After a man named Mustafa Etiş on Tuesday shouted at Akşener to “resign” while she was addressing locals in the town square, the İYİ leader smiled and replied, “If you want, I will resign.”

The exchange of words increased tension between Etiş and İYİ Party members, resulting in the intervention of the police.

As police officers moved Etiş and his family away from the scene, he continued to target Akşener by referring to her as a member of “FETÖ,” a derogatory term coined by the Turkish government to refer to the faith-based Gülen movement, inspired by Muslim preacher Fethullah Gülen, as a terrorist organization, a claim strongly denied by both Gülen and his followers.

According to Turkish media reports, Etiş also argued that there was no poverty in the country, contrary to what Akşener says.

“They are saying people are hungry. Who is having financial difficulties? … She [Akşener] keeps saying people are hungry. There is no such thing,” Etiş shouted as he was led away by police.

Akşener’s media adviser Murat İde later on Tuesday said during a live program that the İYİ leader would file a criminal complaint against Etiş because of his claims that Akşener was a FETÖ member.

“What I am worried about is that such little occurrences may lead to bigger attacks in the future,” İde added.

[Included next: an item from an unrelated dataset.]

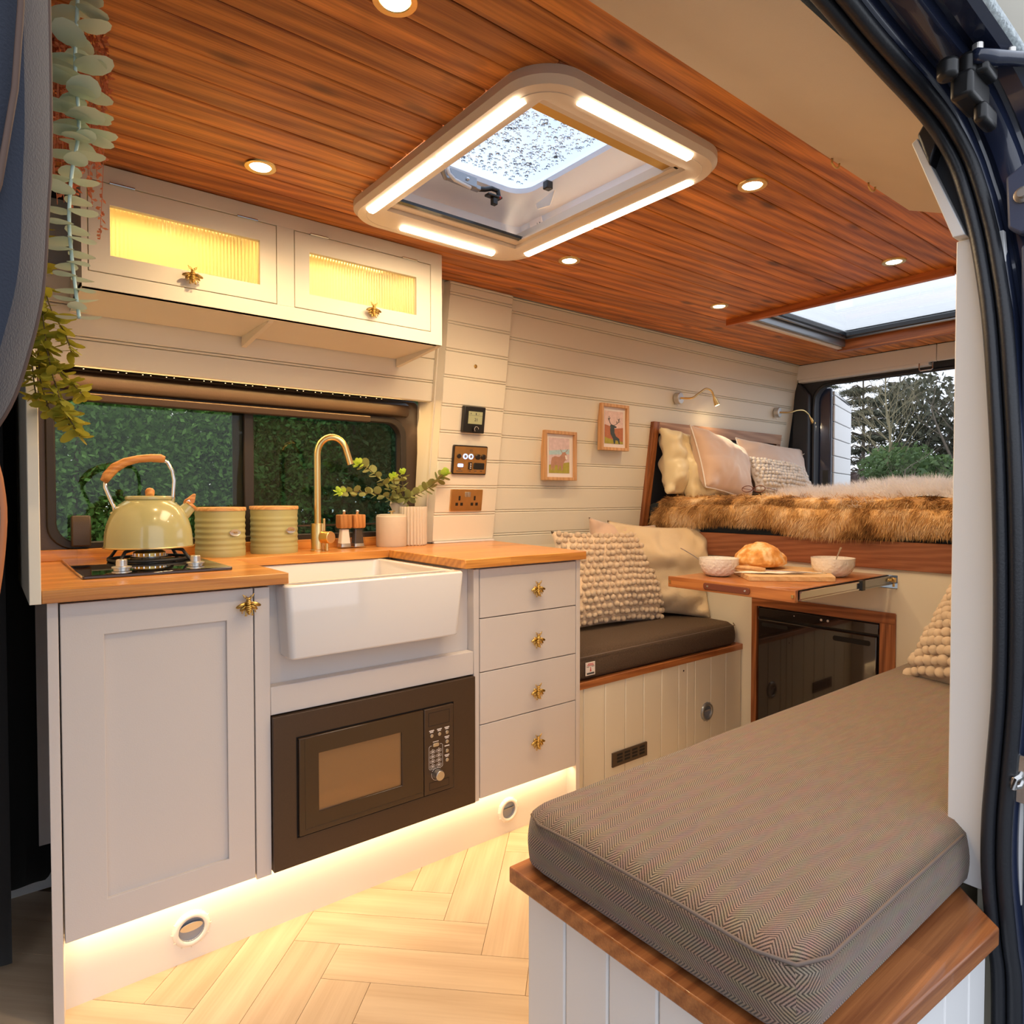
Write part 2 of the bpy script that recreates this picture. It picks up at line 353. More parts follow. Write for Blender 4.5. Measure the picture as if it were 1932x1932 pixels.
    def ball(s, c, r, sub=1):
        b = bmesh.new(); bmesh.ops.create_icosphere(b, subdivisions=sub, radius=1)
        rr = r if isinstance(r, (tuple, list)) else (r, r, r)
        s.add([(c[0]+v.co.x*rr[0], c[1]+v.co.y*rr[1], c[2]+v.co.z*rr[2]) for v in b.verts], [tuple(v.index for v in f.verts) for f in b.faces])
        b.free(); return s
    def build(s, name, m, parent=None, smooth=False, bevel=0, seg=2, loc=None, solid=0, sub=0, fix=True):
        me = bpy.data.meshes.new(name)
        base = Vector(loc) if loc is not None else (WL.get(parent, Vector()) if parent is not None else Vector())
        me.from_pydata([(v[0]-base.x, v[1]-base.y, v[2]-base.z) for v in s.v], [], s.f)
        if fix:
            b = bmesh.new(); b.from_mesh(me); bmesh.ops.recalc_face_normals(b, faces=b.faces); b.to_mesh(me); b.free()
        if s.uv: 
            u = me.uv_layers.new(name='UVMap')
            for p in me.polygons:
                for li in p.loop_indices: u.data[li].uv = s.uv(Vector(me.vertices[me.loops[li].vertex_index].co)+base, p.normal)
        o = bpy.data.objects.new(name, me); COL.objects.link(o)
        me.materials.append(M[m] if isinstance(m, str) else m)
        if smooth:
            for p in me.polygons: p.use_smooth = True
        if smooth == 'auto' or (bevel and not smooth):
            try: me.set_sharp_from_angle(angle=math.radians(38))
            except Exception: pass
            for p in me.polygons: p.use_smooth = True
        if solid: q = o.modifiers.new('thickness', 'SOLIDIFY'); q.thickness = solid; q.offset = 0
        if sub: q = o.modifiers.new('sub', 'SUBSURF'); q.levels = sub; q.render_levels = sub
        if bevel:
            q = o.modifiers.new('bevel', 'BEVEL'); q.width = bevel; q.segments = seg; q.limit_method = 'ANGLE'; q.angle_limit = math.radians(38)
        if parent is not None: o.parent = parent; WL[o] = base.copy()
        else: o.location = base; WL[o] = base.copy()
        return o
def BX(x0,x1,y0,y1,z0,z1): return MB().box(x0,x1,y0,y1,z0,z1)
def tag(o, label=None, cat=None, group=None, kind=None):
    if label: o['label'] = label
    if cat: o['category'] = cat
    if group: o['group'] = group
    if kind: o['kind'] = kind
    return o
def thing(name, loc, label=None, cat=None, group=None, kind=None):
    o = bpy.data.objects.new(name, None); COL.objects.link(o); o.location = loc; o.empty_display_size = .05
    WL[o] = Vector(loc); return tag(o, label, cat, group, kind)
def dup(o, parent=None):
    c = o.copy(); COL.objects.link(c); WL[c] = WL[o].copy()
    if parent is not None: c.parent = parent
    for ch in list(CH.get(o, [])): dup(ch, c)
    return c
CH = {}
def index_children():
    CH.clear()
    for o in bpy.data.objects:
        if o.parent: CH.setdefault(o.parent, []).append(o)
def inst(src, name, parent, loc, rot=(0,0,0), sc=1.0):
    """another object on the same mesh, placed relative to its parent"""
    o = bpy.data.objects.new(name, src.data if hasattr(src, 'data') else src); COL.objects.link(o)
    o.parent = parent; o.location = Vector(loc)-(WL[parent] if parent in WL else Vector()); o.rotation_euler = rot
    o.scale = (sc,)*3 if isinstance(sc, (int, float)) else sc
    return o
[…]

Akşener also came under verbal attack by a pro-government group in Rize, the hometown of Turkish President Recep Tayyip Erdoğan, in May. An altercation erupted between İYİ Party members and the group, prompting police to intervene and Akşener to cut her visit short.

After the incident, Erdoğan said the people of Rize taught Akşener a lesson by verbally attacking her, adding that she can expect more of the same.

“They gave ‘Ms Daughter-in-Law’ a good lesson in Rize. They did what they had to do. This was just the beginning; let’s see what else happens,” Erdoğan said, referring to Akşener, whose husband is from Rize and is thus called a daughter-in-law of the city.

The verbal attack in Rize came shortly after Erdoğan and his ruling Justice and Development Party (AKP) targeted her for comparing the president to Israeli Prime Minister Benjamin Netanyahu. Erdoğan also filed a lawsuit against her.